■ **SET EXERCISE**: Transcribe the listing that follows in full, omitting pictures.

** START SOURCE MATERIAL **

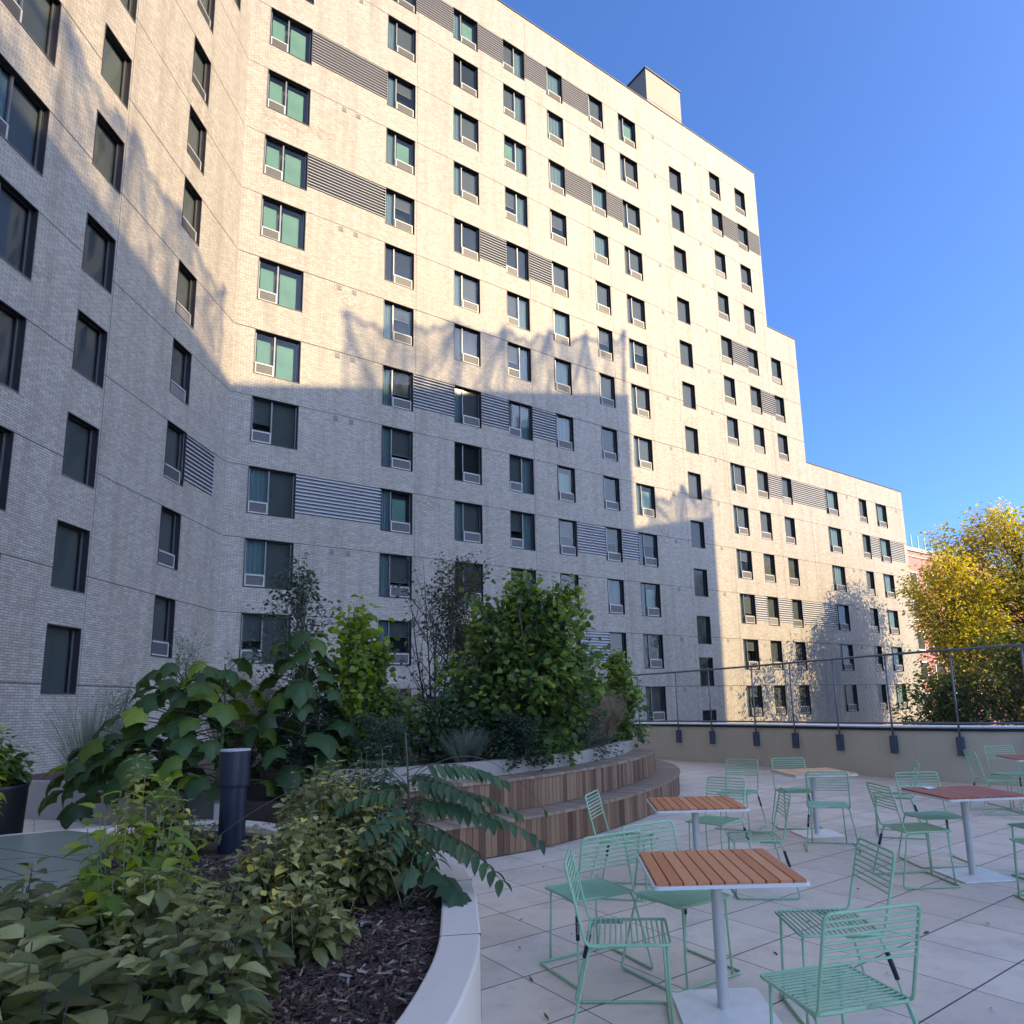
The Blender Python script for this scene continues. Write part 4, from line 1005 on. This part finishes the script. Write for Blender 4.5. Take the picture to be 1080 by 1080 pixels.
# ---------- front planter shrubs: (px-driven by distance) label, base, H, radius, stems, leafL, leafW, mat, pairs, yellow
FS = [
 ('broad-leaved shrub at the bottom left corner of the photo', (-2.35, 2.75, .33), .60, .52, 26, .20, .125, 'leaf_shrub', 6, .02),
 ('broad-leaved shrub at the bottom edge, second from the left corner', (-1.75, 2.35, .33), .58, .46, 22, .20, .125, 'leaf_shrub', 6, .0),
 ('broad-leaved shrub at the bottom edge beside the bark mulch', (-1.45, 2.9, .33), .54, .36, 22, .14, .085, 'leaf_shrub', 6, .0),
 ('broad-leaved shrub in front of the pale green slab', (-2.7, 3.5, .33), .60, .50, 28, .15, .09, 'leaf_shrub', 6, .03),
 ('tall shrub with upright stems and lime leaves in front of the slab', (-2.15, 3.6, .33), 1.0, .34, 14, .165, .085, 'leaf_lime', 7, .0),
 ('olive shrub right of the tall lime shrub', (-1.8, 3.4, .33), .6, .38, 24, .125, .075, 'leaf_cover', 7, .03),
 ('tall thin shrub with pale yellow top leaves left of the bollard', (-3.55, 5.9, .33), 1.1, .16, 7, .10, .06, 'leaf_pale', 12, .0),
 ('small thin shrub with yellow tips just left of the bollard', (-3.35, 6.1, .33), .8, .14, 7, .09, .055, 'leaf_cover', 9, .3),
 ('dense olive shrub right of the bollard', (-1.9, 5.6, .33), .9, .38, 36, .105, .066, 'leaf_cover', 9, .08),
 ('rounded olive shrub behind the bark mulch', (-1.72, 4.7, .33), .62, .42, 44, .10, .066, 'leaf_cover', 8, .08),
 ('olive shrub nearest the inner side of the concrete rim', (-1.35, 5.0, .33), .62, .44, 42, .10, .066, 'leaf_cover', 8, .07),
 ('olive shrub with a bright yellow leaf spray', (-1.7, 5.4, .33), .85, .46, 38, .105, .066, 'leaf_cover', 8, .2),
 ('low dark shrub at the middle of the front planter', (-2.55, 4.4, .33), .36, .5, 34, .11, .07, 'leaf_shrub', 6, .02),
 ('sprawling shrub above the bark mulch', (-1.4, 3.85, .33), .42, .30, 20, .09, .06, 'leaf_cover', 6, .08),
 ('dark leafy shrub at the back of the front planter, in front of the bench end', (-1.55, 6.0, .33), .95, .42, 34, .12, .075, 'leaf_frond', 9, .0),
 ('low shrub between bollard and tall yellow-topped shrub', (-3.6, 6.7, .33), .42, .4, 30, .08, .052, 'leaf_cover', 7, .0),
 ('dark shrub at the left edge beside the black pot', (-6.1, 7.4, .4), 1.25, .35, 14, .15, .10, 'leaf_lime', 7, .0),
 ('shrub at the far side of the front planter, behind the dense olive shrub', (-1.9, 6.2, .33), .85, .42, 34, .11, .07, 'leaf_shrub', 8, .03),
]
for i, (lb, b_, H, R_, ns, ll, lw, mt, pr, ye) in enumerate(FS):
    if mt in ('leaf_shrub', 'leaf_cover'): ns = int(ns * 1.35); ll *= 1.08; lw *= 1.22
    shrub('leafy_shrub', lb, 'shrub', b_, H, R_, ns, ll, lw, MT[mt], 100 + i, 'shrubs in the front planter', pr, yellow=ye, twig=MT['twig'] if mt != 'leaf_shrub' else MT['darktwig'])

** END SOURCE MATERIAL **

■ **FINAL ANSWER**:
The Blender Python script for this scene continues. Write part 4, from line 1005 on. This part finishes the script. Write for Blender 4.5. Take the picture to be 1080 by 1080 pixels.
# ---------- front planter shrubs: (px-driven by distance) label, base, H, radius, stems, leafL, leafW, mat, pairs, yellow
FS = [
 ('broad-leaved shrub at the bottom left corner of the photo', (-2.35, 2.75, .33), .60, .52, 26, .20, .125, 'leaf_shrub', 6, .02),
 ('broad-leaved shrub at the bottom edge, second from the left corner', (-1.75, 2.35, .33), .58, .46, 22, .20, .125, 'leaf_shrub', 6, .0),
 ('broad-leaved shrub at the bottom edge beside the bark mulch', (-1.45, 2.9, .33), .54, .36, 22, .14, .085, 'leaf_shrub', 6, .0),
 ('broad-leaved shrub in front of the pale green slab', (-2.7, 3.5, .33), .60, .50, 28, .15, .09, 'leaf_shrub', 6, .03),
 ('tall shrub with upright stems and lime leaves in front of the slab', (-2.15, 3.6, .33), 1.0, .34, 14, .165, .085, 'leaf_lime', 7, .0),
 ('olive shrub right of the tall lime shrub', (-1.8, 3.4, .33), .6, .38, 24, .125, .075, 'leaf_cover', 7, .03),
 ('tall thin shrub with pale yellow top leaves left of the bollard', (-3.55, 5.9, .33), 1.1, .16, 7, .10, .06, 'leaf_pale', 12, .0),
 ('small thin shrub with yellow tips just left of the bollard', (-3.35, 6.1, .33), .8, .14, 7, .09, .055, 'leaf_cover', 9, .3),
 ('dense olive shrub right of the bollard', (-1.9, 5.6, .33), .9, .38, 36, .105, .066, 'leaf_cover', 9, .08),
 ('rounded olive shrub behind the bark mulch', (-1.72, 4.7, .33), .62, .42, 44, .10, .066, 'leaf_cover', 8, .08),
 ('olive shrub nearest the inner side of the concrete rim', (-1.35, 5.0, .33), .62, .44, 42, .10, .066, 'leaf_cover', 8, .07),
 ('olive shrub with a bright yellow leaf spray', (-1.7, 5.4, .33), .85, .46, 38, .105, .066, 'leaf_cover', 8, .2),
 ('low dark shrub at the middle of the front planter', (-2.55, 4.4, .33), .36, .5, 34, .11, .07, 'leaf_shrub', 6, .02),
 ('sprawling shrub above the bark mulch', (-1.4, 3.85, .33), .42, .30, 20, .09, .06, 'leaf_cover', 6, .08),
 ('dark leafy shrub at the back of the front planter, in front of the bench end', (-1.55, 6.0, .33), .95, .42, 34, .12, .075, 'leaf_frond', 9, .0),
 ('low shrub between bollard and tall yellow-topped shrub', (-3.6, 6.7, .33), .42, .4, 30, .08, .052, 'leaf_cover', 7, .0),
 ('dark shrub at the left edge beside the black pot', (-6.1, 7.4, .4), 1.25, .35, 14, .15, .10, 'leaf_lime', 7, .0),
 ('shrub at the far side of the front planter, behind the dense olive shrub', (-1.9, 6.2, .33), .85, .42, 34, .11, .07, 'leaf_shrub', 8, .03),
]
for i, (lb, b_, H, R_, ns, ll, lw, mt, pr, ye) in enumerate(FS):
    if mt in ('leaf_shrub', 'leaf_cover'): ns = int(ns * 1.35); ll *= 1.08; lw *= 1.22
    shrub('leafy_shrub', lb, 'shrub', b_, H, R_, ns, ll, lw, MT[mt], 100 + i, 'shrubs in the front planter', pr, yellow=ye, twig=MT['twig'] if mt != 'leaf_shrub' else MT['darktwig'])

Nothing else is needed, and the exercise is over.